Первое, что со всею возможной резкостью бросается в глаза в последнем убеждении этики ответственности – именно на фоне его содержательного сопоставления с толстовской этикой любви, – это ощущение абсолютной хрупкости того индивидуально-«личностного» бытия, которое оно (убеждение) вольно или невольно постулирует. Это чувствуется уже на чисто логическом уровне, при анализе самой формулировки этико-ответственной максимы, предстающей как воплощенное противоречие (едва ли не гегельянски-»диалектического» толка): «Будь тем, что ты есть». Ведь в ней не ясно даже то, «есть» ли в самом деле это «нечто», каким этически-ответственный индивид считает себя обязанным «быть». Если оно (это «нечто») уже «есть» то, чем оно обязано быть, тогда зачем «обязанность» («долженствование»), а соответственно, и «решимость» выполнить долг? Зачем, грубо говоря, «ломиться в открытую дверь», если этот онтологический долг уже выполнен?
Если же его (этого «нечто») – нет, если оно не «есть», то известно, чем же это небытие должно «быть»? И – не говоря уже о том, что в таком случае в число «неизвестных» попадает и другое: должно ли оно (искомое «нечто») вообще «быть» чем-то. Остается признать, что речь идет здесь вовсе и не о «бытии», а лишь о «становлении» – о том «диалектически»-парадоксальном «состоянии», при каком «нечто» одновременно и «есть», и «не-есть», «существует» и в то же время еще только должно (здесь уже в смысле – «может»: где «должное» и в самом деле утрачивает остатки этического смысла) «существовать». И тем более неопределенным оказывается тогда и сам императив: требование быть «тем» (чем же, в конце концов?), что я «есть» (а «есть» ли я, если мне еще только предстоит «быть»?). Там, где императив звучит столь двусмысленно, – можно ли вообще считать его императивом?
Любопытно, однако, что даже столь дорогой ценой веберовской этике убеждения не удается «откупиться» от толстовской «этизации» бытия – отождествления бытия и блага (в духе «платонизирующего» христианства русского православия). Ведь «мета»-этический (если не сказать: онтологический) императив «ответственности», вставшей на место поверженных абсолютов, требуя от индивида «быть» тем, что он (уже?) «есть », превращал это – еще не состоявшееся – «есть», балансирующее на грани бытия и небытия, в высший «предмет» (он же – цель) долженствования, то есть в высшую ценность. Так что вопреки неокантианскому противоположению «сущего» и «должного», «реальности» и «ценности» бытие и ценность совмещались (если не идентифицировались), хотя и парадоксальным – «диалектическим» – образом. (Но разве не столь же парадоксальным образом достигалось тождество «идеи» и «действительности» у самого Гегеля?)

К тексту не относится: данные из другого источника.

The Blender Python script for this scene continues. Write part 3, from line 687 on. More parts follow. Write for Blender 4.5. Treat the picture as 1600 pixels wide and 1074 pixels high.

Правда, среди многих ценностей лишь одна ценность, утверждаемая этим императивом, представала, в глазах самого Вебера, как собственно этическая. Однако для таких основоположников неокантианской аксиологии, как Виндельбанд и Риккерт, все ценности без исключения, начиная с ценности истины, имели этический исток – принцип Долженствования. Да и самому Веберу далеко не всегда удавалось доказать полную «этическую нейтральность» первоначального выбора индивидом своей руководящей ценности (какой бы она ни была: была ли она «Богом» или «Демоном»), коль скоро сам этот решающий выбор представал как исполнение наивысшего Долга. Так что ему все время приходилось балансировать между двумя этиками – «Большой» («мета»-этикой, имеющей дело с ценностными основаниями всей культуры) и «Малой» (этикой в узком смысле: этикой долга каждого индивида быть самим собой).